--- start of Supplied information ---

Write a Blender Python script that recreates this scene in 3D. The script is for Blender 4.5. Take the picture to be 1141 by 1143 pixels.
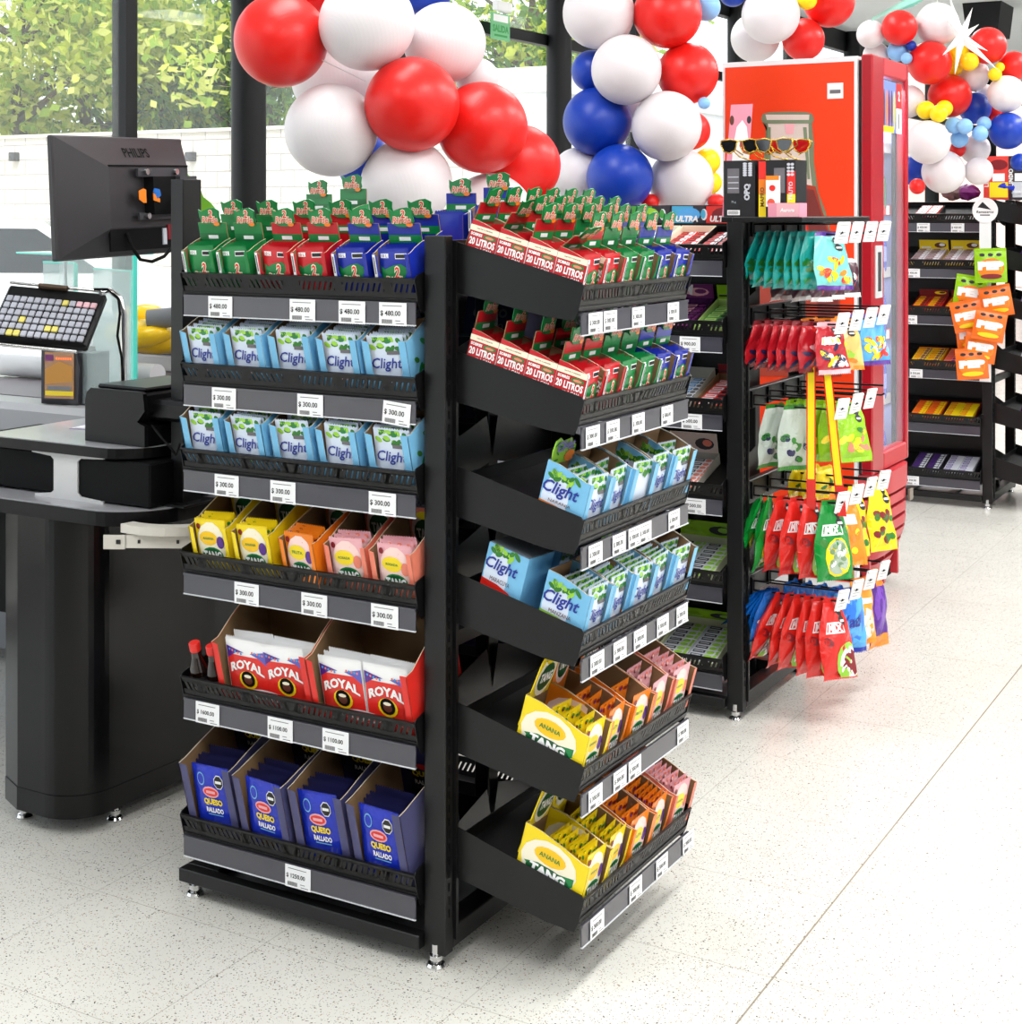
import bpy, math, random
from mathutils import Vector, Matrix, Euler
random.seed(11)
sc = bpy.context.scene
for o in list(bpy.data.objects): bpy.data.objects.remove(o)
COL = sc.collection
PI = math.pi
R = math.radians
# ------------------------------------------------------------------ camera
FPX, HY, CX, CAMH, YAW = 1687.0, 236.0, 570.5, 1.5, R(30)
cd = bpy.data.cameras.new('camera'); cam = bpy.data.objects.new('camera', cd); COL.objects.link(cam)
cd.sensor_fit = 'HORIZONTAL'; cd.sensor_width = 36; cd.lens = 36*FPX/1141
cd.shift_y = -(571.5-HY)/1141; cd.clip_end = 300
cam.location = (0, 0, CAMH); cam.rotation_euler = (PI/2, 0, YAW)
sc.camera = cam
FW = Vector((-math.sin(YAW), math.cos(YAW), 0)); RT = Vector((math.cos(YAW), math.sin(YAW), 0)); UP = Vector((0, 0, 1))
def ray(px, py): return FW+(px-CX)/FPX*RT+(HY-py)/FPX*UP
def atd(px, py, d): return Vector((0, 0, CAMH))+ray(px, py)*d           # point at a known distance
def aty(px, py, y):
    r = ray(px, py); return Vector((0, 0, CAMH))+r*(y/r.y)
def atx(px, py, x):
    r = ray(px, py); return Vector((0, 0, CAMH))+r*(x/r.x)
# ------------------------------------------------------------------ world, sun, lights
sc.view_settings.view_transform = 'Standard'; sc.view_settings.look = 'None'
sc.view_settings.gamma = 1; sc.view_settings.use_curve_mapping = False
sc.view_settings.exposure = 0.0
w = bpy.data.worlds.new('sky'); sc.world = w; w.use_nodes = True
wn = w.node_tree.nodes; bg = wn['Background']
bg.inputs[0].default_value = (.86, .93, 1, 1); bg.inputs[1].default_value = 2.4
sd = bpy.data.lights.new('sun', 'SUN'); sd.energy = 4.0; sd.angle = R(3); sd.color = (1, .95, .86)
so = bpy.data.objects.new('sun', sd); COL.objects.link(so); so.rotation_euler = (R(38), 0, R(20))
def area(name, loc, sx, sy, power, rot=(0, 0, 0), color=(1, 1, 1)):
    l = bpy.data.lights.new(name, 'AREA'); l.shape = 'RECTANGLE'; l.size = sx; l.size_y = sy; l.energy = power; l.color = color
    o = bpy.data.objects.new(name, l); COL.objects.link(o); o.location = loc; o.rotation_euler = rot
    return o
LAMPS = [(-.3, y) for y in (.6, 3.0, 5.4, 7.8, 10.2, 12.6)]+[(-2.6, y) for y in (.6, 3.4, 6.2, 9.0, 11.8)]+[(2.4, y) for y in (-1.5, 1.0, 3.5, 6.0, 9.0)]
for i, (x, y) in enumerate(LAMPS):
    area('ceiling_lamp_light', (x, y, 3.20), .55, 1.3, 53 if x > -1 else 26)
# ------------------------------------------------------------------ materials
def lin(c): return tuple(((v/255)/12.92 if v/255 <= .04045 else ((v/255+.055)/1.055)**2.4) for v in c)+(1,)
MC = {}
def mat(name, col, rough=.5, metal=0, spec=.5, emit=0, alpha=1, coat=0, trans=0, sss=0, bump=0, bscale=200, var=0, vscale=8):
    if name in MC: return MC[name]
    m = bpy.data.materials.new(name); m.use_nodes = True; nt = m.node_tree; b = nt.nodes['Principled BSDF']
    b.inputs['Base Color'].default_value = lin(col); b.inputs['Roughness'].default_value = rough
    b.inputs['Metallic'].default_value = metal; b.inputs['Specular IOR Level'].default_value = spec
    b.inputs['Alpha'].default_value = alpha; b.inputs['Coat Weight'].default_value = coat; b.inputs['Coat Roughness'].default_value = .08
    b.inputs['Transmission Weight'].default_value = trans
    if sss: b.inputs['Subsurface Weight'].default_value = sss; b.inputs['Subsurface Radius'].default_value = (.05, .05, .05)
    if emit: b.inputs['Emission Color'].default_value = lin(col); b.inputs['Emission Strength'].default_value = emit
    if bump or var:
        tc = nt.nodes.new('ShaderNodeTexCoord'); n = nt.nodes.new('ShaderNodeTexNoise'); n.inputs['Scale'].default_value = bscale if bump else vscale
        nt.links.new(tc.outputs['Object'], n.inputs['Vector'])
        if bump:
            bp = nt.nodes.new('ShaderNodeBump'); bp.inputs['Strength'].default_value = bump; bp.inputs['Distance'].default_value = .002
            nt.links.new(n.outputs['Fac'], bp.inputs['Height']); nt.links.new(bp.outputs['Normal'], b.inputs['Normal'])
        if var:
            n2 = nt.nodes.new('ShaderNodeTexNoise'); n2.inputs['Scale'].default_value = vscale; nt.links.new(tc.outputs['Object'], n2.inputs['Vector'])
            mx = nt.nodes.new('ShaderNodeMix'); mx.data_type = 'RGBA'; c = lin(col)
            mx.inputs[6].default_value = tuple(v*(1-var) for v in c[:3])+(1,); mx.inputs[7].default_value = tuple(min(1, v*(1+var)) for v in c[:3])+(1,)
            nt.links.new(n2.outputs['Fac'], mx.inputs[0]); nt.links.new(mx.outputs[2], b.inputs['Base Color'])
    MC[name] = m; return m
BLACK = mat('black_powder_coat', (13, 13, 14), .37, 0, .38, bump=.12, bscale=900)
BLACKP = mat('black_plastic', (12, 12, 14), .34, spec=.2)
BLACKM = mat('matt_black', (8, 8, 9), .7, spec=.15)
GLOSSB = mat('black_laminate', (9, 9, 10), .26, spec=.3, bump=.05, bscale=700)
DGREY = mat('dark_grey_plastic', (52, 51, 56), .5, bump=.2, bscale=600)
STRIP = mat('grey_price_rail', (62, 61, 70), .32, coat=.5)
EDGE = mat('clear_rail_edge', (205, 208, 212), .3)
GALV = mat('galvanised_steel', (150, 152, 155), .3, .8, bump=.1, bscale=60)
CHROME = mat('chrome', (215, 215, 215), .16, 1)
STEEL = mat('brushed_steel', (172, 172, 176), .34, .75)
WHITE = mat('white_paper', (240, 241, 242), .55)
INK = mat('black_ink', (28, 26, 28), .6)
GREYINK = mat('grey_ink', (105, 103, 108), .6)
KRAFT = mat('kraft_board', (138, 108, 74), .85, var=.12, vscale=30)
KRAFTE = mat('kraft_edge', (205, 190, 160), .85)
LGREYP = mat('light_grey_plastic', (196, 196, 197), .42)
MGREY = mat('mid_grey_plastic', (118, 119, 123), .45)
TEAL = mat('teal_glass_edge', (70, 214, 196), .15, coat=.5)
def C(name, col, rough=.35, **k): return mat(name, col, rough, **k)
GREEN = C('pack_green', (12, 128, 62), .28); DGREEN = C('leaf_green', (46, 120, 36)); LGREEN = C('lime_green', (150, 205, 60))
RED = C('pack_red', (196, 22, 34), .28); BRED = C('bright_red', (226, 44, 36), .3); BLUE = C('pack_blue', (24, 44, 160), .28)
SKY = C('light_blue_board', (120, 188, 228), .45); PALE = C('pale_blue_white', (214, 226, 244), .4); NAVY = C('navy_board', (28, 28, 74), .45)
ROYALB = C('cobalt_foil', (26, 50, 190), .25); SLATE = C('slate_blue_board', (74, 74, 116), .5)
YEL = C('pack_yellow', (246, 218, 20), .35); ORA = C('pack_orange', (242, 132, 24), .35); SAL = C('salmon_board', (238, 132, 108), .4)
PINK = C('soft_pink', (240, 178, 186), .4); LPINK = C('pale_pink', (250, 214, 208), .4); CREAM = C('cream', (248, 240, 214), .45)
CLRBLUE = C('clight_blue', (30, 50, 150), .4); PURP = C('purple', (86, 38, 140), .3); WINE = C('wine_purple', (110, 22, 100), .35)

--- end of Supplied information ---

Gather up every line from the listing above in which the word "scene" occurs.

Write a Blender Python script that recreates this scene in 3D. The script is for Blender 4.5. Take the picture to be 1141 by 1143 pixels.
sc = bpy.context.scene